Além do talento geral de GGM, Cem anos de solidão é uma história pontualmente interessante. O argumento se passa no vilarejo fictício de Macondo, fundado pela família Buendía-Iguarán. Assim como um mundo que se inicia, com suas regras, suas nuances, Macondo vai criando vida e cada circunstância, por menor que pareça, compõe a história daquele povo. As pequenas escolhas diárias e impulsivas de José Arcadio Buendía, a personalidade serena e calma de sua esposa, Úrsula Iguarián, a influência mística e misteriosa do cigano Melquíades. Todos esses elementos vão se relacionando e criando regras para as próximas gerações, que sofrem ou triunfam por saber lidar com essas regras.

 

 A cultura de muitos povos foi concebida dessa forma e continua sendo lapidada assim. Quando colonizadores chegaram ao Novo Mundo, os povos daqui já tinham seus costumes, suas práticas. O choque de realidades foi intenso e a falta de alteridade com a cultura do outro foi real. A catequização de nossos povos foi o símbolo maior da incompreensão. O brilho nos olhos do leitor ao descobrir as particularidades de Macondo deveria se repetir nos olhos de nossos “descobridores”.

 

 Além, ainda, do contexto cultural, Cem anos de solidão nos conta um pouco da formação da personalidade humana. É impressionante ver como certos traços de personalidade se repetem entre pais e filhos, tanto no livro quanto na vida real. Parte por condução genética, parte por influência e convívio. A pergunta que me faço é: até que ponto não somos pequenos exemplares de nossos antepassados? Até que ponto deixamos de copiar vícios de criação e começamos e ser novas pessoas? Por muitas vezes, ainda adultos, somos um conjunto de características aleatórias de nossos pais, contraídas desde a gestação (fetos aprendem e se traumatizam, mas isso é outra história) até o dia a dia.

 

 O mistério da vida é enfatizado no livro. O autor não explica por muitas vezes os acontecimentos e deixa a imaginação do leitor criar razões. A vida do personagem Melquíades retrata esse lado.  Os pergaminhos por ele escritos não revelam seus porquês. José Arcadio Segundo diz sentir a presença de fantasmas e o mistério também não é revelado. Estes fatos mexem com o nosso senso de sobrenatural e intensificam a experiência do livro.

 

 A obra de Gabriel García Márquez não é uma das mais representativas da língua espanhola à toa.

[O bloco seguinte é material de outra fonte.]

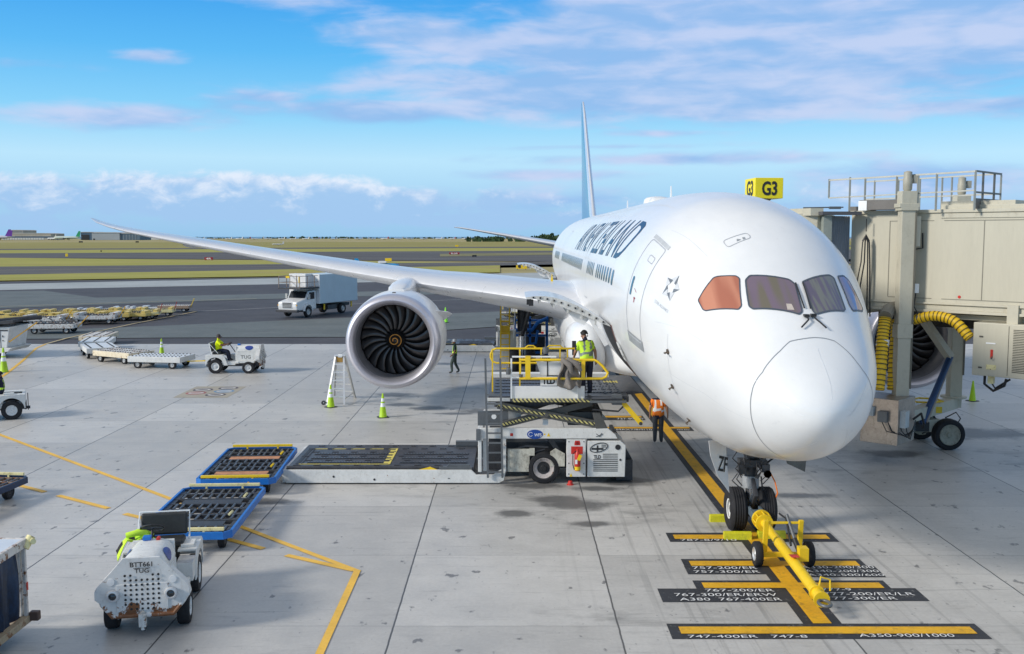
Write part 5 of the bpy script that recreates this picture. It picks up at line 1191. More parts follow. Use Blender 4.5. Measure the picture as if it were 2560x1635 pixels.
# ---------------------------------------------------------------- cones
def cone(x, y, label, mats=(LIME, REFL), base=True, h=.92, z=0):
    c = thing('traffic_cone', label, 'traffic cone', (x, y, z), random.random(), 'lime traffic cones'); s = h/.92
    m = MB(); m.lathe([(.03, .16*s), (.05, .145*s), (.42*s, .095*s), (.42*s, .095*s), (.56*s, .077*s), (.62*s, .069*s), (.74*s, .053*s), (.90*s, .03*s), (.92*s, .025*s), (.92*s, .001)], (0, 0, 0), 'z', 20, mis=[0, 0, 0, 1, 0, 1, 0, 0, 0])
    m.build('cone_body', list(mats), c, smooth=40)
    m = MB(); m.prism([(-.21, -.16), (-.16, -.21), (.16, -.21), (.21, -.16), (.21, .16), (.16, .21), (-.16, .21), (-.21, .16)], 'xy', .0, .035); m.build('cone_base', BLK, c, bevel=.006); return c
cone(-7.23, 39.47, 'lime cone with two white bands at the foot of the step ladder')
cone(-4.86, 37.22, 'lime cone with two white bands standing alone in front of the engine')
cone(-5.27, 79.1, 'plain bright lime cone on the dark asphalt right of the engine', (LIMEB, LIMEB), h=1.2)
cone(-20.26, 57.48, 'lime cone just behind the white dollies of the train')
cone(-25.5, 49.8, 'lime cone at the left edge behind the seated worker', h=1.25)
cone(19.07, 40.98, 'plain lime cone under the boarding bridge on the right', (LIME, LIME), h=.86)
# ---------------------------------------------------------------- step ladder
lad = thing('step_ladder', 'tall aluminium step ladder standing open beside the engine', 'step ladder', (-7.1, 40.9, 0))
m = MB(); F_ = [(-7.48, 40.01, 0), (-6.79, 40.01, 0), (-7.25, 40.85, 1.9), (-6.92, 40.85, 1.9)]; B_ = [(-7.55, 42.1, 0), (-6.62, 41.75, 0), (-7.25, 40.95, 1.9), (-6.90, 40.95, 1.9)]
V3 = Vector
def rails(Q, m, rungs):
    m.beam(Q[0], Q[2], .07, .09); m.beam(Q[1], Q[3], .07, .09)
    for i in range(1, rungs+1):
        t = i/(rungs+1); m.beam(V3(Q[0]).lerp(V3(Q[2]), t), V3(Q[1]).lerp(V3(Q[3]), t), .10, .045)
rails(F_, m, 5); m.build('front_steps', ALU, lad, off=lad.location)
m = MB(); rails(B_, m, 5); m.beam(V3(F_[1]).lerp(V3(F_[3]), .12), V3(B_[1]).lerp(V3(B_[3]), .14), .03, .03); m.build('rear_frame', ALUD, lad, off=lad.location)
m = MB(); m.box((-7.08, 40.9, 1.92), (.46, .32, .03)); m.box((-7.08, 40.86, 1.76), (.24, .14, .22), 1); m.box((-7.06, 40.78, 1.92), (.16, .05, .12), 2); m.build('top_tray', [ALU, M('ochre_bucket', (.35, .2, .04), .6), REFL], lad, off=lad.location)
m = MB(); m.lathe([(-.03, .03), (-.03, .09), (.03, .09), (.03, .03)], (-7.62, 40.0, .10), 'y', 18); m.beam((-7.6, 40, .1), (-7.45, 40.05, .12), .03, .03); m.build('transport_wheel', DARK, lad, off=lad.location, smooth=40)
# ---------------------------------------------------------------- tow bar and chocks
tb = thing('tow_bar', 'long yellow aircraft tow bar coupled to the nose wheel', 'tow bar', (5.5, 19.6, 0))
A_ = V3((5.53, 21.75, .56)); B_ = V3((5.55, 17.42, .32)); off = tb.location; dr = (B_-A_).normalized()
m = MB(); m.tube([A_, A_+dr*1.35, A_+dr*1.5, B_], [.088, .088, .108, .102], 22); m.cyl(A_+dr*.02, A_+dr*.10, .21, n=26); m.cyl(A_+dr*.28, A_+dr*.34, .19, n=26)
for i in range(8):
    a = 2*PI*i/8; u = V3((math.cos(a), 0, math.sin(a)))*.185; m.cyl(A_+dr*.05+u, A_+dr*.32+u, .018, n=8)
m.cyl(B_-dr*.30, B_-dr*.27, .14, n=22); m.cyl(B_-dr*.02, B_+dr*.03, .145, n=22); m.build('bar_tube', YEL, tb, off=off, smooth=40)
m = MB(); m.beam(A_-dr*.35, A_, .22, .18); m.beam(A_-dr*.62+V3((-.12, 0, 0)), A_-dr*.1+V3((-.12, 0, 0)), .06, .16); m.beam(A_-dr*.62+V3((.12, 0, 0)), A_-dr*.1+V3((.12, 0, 0)), .06, .16); m.build('tow_head', M('tow_head_blue', (.12, .16, .20), .5, var=.2), tb, off=off, bevel=.01)
m = MB(); E_ = B_+dr*.18; m.tube([E_+V3((.10*math.cos(a), .16*math.sin(a), 0)) for a in [2*PI*i/18 for i in range(19)]], .032, 8, caps=False); m.build('lunette_ring', GREY, tb, off=off, smooth=50)
m = MB(); H = B_-dr*.30+V3((.05, 0, .13)); m.tube([H, H+V3((.02, 0, .16)), H+V3((.20, .02, .10)), H+V3((.20, 0, -.1))], .018, 6); m.build('grab_handle', YEL, tb, off=off, smooth=40)
m = MB(); C_ = A_+dr*1.55
for sx in (-.30, .42): m.beam((C_.x+sx, C_.y+.05, .18), (C_.x+sx, C_.y-.05, .98), .07, .10)
m.beam((C_.x-.34, C_.y-.03, .92), (C_.x+.46, C_.y-.03, .92), .05, .05); m.beam((C_.x-.36, C_.y, .24), (C_.x+.46, C_.y, .24), .08, .10); m.build('axle_frame', YEL, tb, off=off, bevel=.01)
m = MB(); m.cyl((C_.x+.16, C_.y+.1, 1.05), (C_.x+.24, C_.y-.45, .52), .035, n=12); m.cyl((C_.x+.22, C_.y-.3, .66), (C_.x+.28, C_.y-.62, .38), .055, n=12, mi=1); m.tube([(C_.x+.06, C_.y+.3, 1.02), (C_.x+.14, C_.y+.05, .98), (C_.x+.12, C_.y-.4, .55)], .022, 6, 1); m.box((C_.x+.30, C_.y-.62, .46), (.18, .22, .26), 2); m.build('hand_pump', [GREY, BLK, YEL], tb, off=off, smooth=40)
m = MB(); w_ = MB()
for x in (C_.x-.46, C_.x+.60):
    o = wheel(tb, (x-off[0], C_.y-.02-off[1], .26), .26, .16, 'x', rim=M('rim_bright', (.6, .6, .6), .4, metal=.5))
m = MB(); p_ = A_.lerp(B_, .60); m.box(p_+V3((.0, .0, .135)), (.16, .22, .006), rx=-.05); lb_ = m.build('warning_label', M('label_red', (.6, .05, .05), .5, var=.3), tb, off=off)
def chock(x, y, rz, L_, label):
    m = MB(); m.prism([(-.09, .0), (.09, .0), (.075, .16), (.0, .19), (-.075, .16)], 'yz', -L_/2, L_/2); m.cyl((L_/2, 0, .09), (L_/2+.03, 0, .09), .02, n=8, mi=1)
    o = m.build('wheel_chock', [M('chock_yellow', (.66, .62, .02), .5, var=.12, dirt=.2), ORV], None, bevel=.015); o.location = (x, y, .0); o.rotation_euler.z = rz; return tag(o, label, 'wheel chock', 'yellow nose wheel chocks')
chock(5.08, 22.02, R(-3), .62, 'yellow chock in front of the left nose tyre'); chock(4.98, 23.42, 0, .5, 'yellow chock behind the left nose tyre'); chock(5.86, 22.08, 0, .62, 'yellow chock half hidden behind the tow bar'); 
# ---------------------------------------------------------------- catering truck
CT = thing('catering_truck', 'white catering truck with railed platform above its cab, on the dark asphalt', 'truck', (-17.0, 87.0, 0), math.atan2(-.90, -.42))
# local: +x forward, rear axle x=0, front axle x=5.0
CT.location = (-16.1, 89.3, 0)
m = MB(); m.bb((-1.9, -.55, .62), (4.6, .55, .86)); m.bb((.9, -1.1, .45), (2.4, -.6, .85)); m.bb((.9, .6, .45), (2.2, 1.1, .85)); m.cyl((0, -1, .5), (0, 1, .5), .09); m.cyl((5, -1, .5), (5, 1, .5), .08); m.beam((1.2, -.4, .8), (3.2, -.4, 1.1), .2, .2); m.bb((2.9, -.5, .8), (3.35, .5, 1.4)); m.build('truck_chassis', DARK, CT)
m = MB(); m.bb((-2.2, -1.25, 1.05), (3.55, 1.25, 3.55)); bx = m.build('box_body', M('box_pale_blue', (.52, .62, .68), .45, var=.05, sc=1, dirt=.06, dirtc=(.35, .38, .4)), CT, bevel=.03)
m = MB(); m.bb((3.54, -1.22, 1.75), (4.5, .5, 3.62)); m.bb((-2.2, -1.28, 1.02), (3.55, -1.255, 1.10)); m.bb((3.52, -1.27, 1.05), (3.58, 1.27, 3.58)); m.build('box_front', WHITEC, CT, bevel=.01)
m = MB(); m.prism([(3.65, .60), (6.35, .60), (6.42, .95), (6.38, 1.32), (5.45, 1.52), (5.1, 1.58), (4.72, 2.20), (3.75, 2.24), (3.65, 2.1)], 'xz', -.98, .98)
cb = m.build('cab', WHITEC, CT, bevel=.10)
m = MB(); m.prism([(5.11, 1.60), (5.13, 1.60), (4.77, 2.15), (4.75, 2.15)], 'xz', -.84, .84)
for sd in (-1, 1): m.prism([(3.95, 1.50), (4.98, 1.50), (4.66, 2.08), (3.95, 2.08)], 'xz', sd*.985-.006, sd*.985+.006)
m.build('cab_glass', DGLASS, cb)
m = MB(); m.bb((6.36, -.50, .82), (6.44, .50, 1.30), 0)
m.bb((6.44, -.45, .86), (6.45, .45, 1.27), 1)
for i in range(3): m.bb((6.45, -.44, .93+i*.11), (6.47, .44, .965+i*.11), 0)
m.build('radiator_grille', [ALU, BLK], cb)
m = MB(); m.prism([(6.30, -1.15), (6.55, -1.1), (6.62, -.6), (6.62, .6), (6.55, 1.1), (6.30, 1.15)], 'xy', .48, .68); m.build('bumper', DARK, CT, bevel=.02)
for sd in (-1, 1):
    m = MB(); m.bb((6.34, sd*.72-.16, .95), (6.42, sd*.72+.16, 1.20)); m.bb((6.33, sd*.93-.06, 1.0), (6.40, sd*.93+.05, 1.12), 1); m.build('headlight', [REFL, ORG], cb)
    m = MB(); m.bb((4.9, sd*1.18-.08, 1.55), (5.0, sd*1.18+.08, 1.95)); m.beam((4.95, sd*1.0, 1.7), (4.95, sd*1.18, 1.7), .03, .03); m.build('mirror', ALUD, cb)
    m = MB(); arc = [(5+.62*math.cos(R(a)), .55+.60*math.sin(R(a))) for a in range(0, 181, 15)]; arc2 = [(5+.5*math.cos(R(a)), .55+.5*math.sin(R(a))) for a in range(0, 181, 15)]; m.prism(arc+arc2[::-1], 'xz', sd*1.0, sd*1.16); m.build('fender', WHITEC, CT)
    wheel(CT, (5, sd*1.02, .46), .46, .26, rim=RIM); wheel(CT, (0, sd*1.0, .46), .46, .40, rim=RIM)
    m = MB(); m.bb((2.7, sd*1.12-.05, .5), (2.8, sd*1.12+.05, 1.0)); m.bb((-1.4, sd*1.12-.05, .5), (-1.3, sd*1.12+.05, 1.0)); m.build('stabiliser_leg', YEL, CT)
m = MB(); m.bb((3.6, -1.0, 2.40), (6.3, 1.25, 2.52)); pf = m.build('lift_platform', DARK, CT)
m = MB()
for x, y in ((6.25, -.95), (6.25, .2), (6.25, 1.2), (5.2, -.95), (4.4, -.95), (5.2, 1.2), (4.2, 1.2), (5.2, .1)): m.beam((x, y, 2.5), (x, y, 3.5), .05, .05)
for z in (2.95, 3.48): m.beam((6.25, -.95, z), (6.25, 1.2, z), .04, .04); m.beam((6.25, -.95, z), (3.7, -.95, z), .04, .04); m.beam((6.25, 1.2, z), (3.7, 1.2, z), .04, .04)
m.box((6.25, .0, 3.42), (.05, .4, .18), 1); m.box((6.25, 1.15, 3.2), (.07, .07, .5), 1); m.box((4.2, -1.0, 2.62), (.6, .04, .18), 1); m.build('platform_railing', [M('rail_brown', (.22, .17, .14), .6), YEL], pf)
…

Levanta os mais profundos questionamentos humanos, como nossas raízes pessoais e culturais. Melhor do que isso, ele não nos deixa sem resposta. Nas entrelinhas, nos diz que somos fruto de um punhado de circunstâncias, muitas das quais jamais conseguiremos compreender e que, portanto, devemos ser menos senhores de verdades. A vida e nossos conceitos são fruto de experiências diversas. Com seu universo surreal, GGM contesta nossa realidade com classe.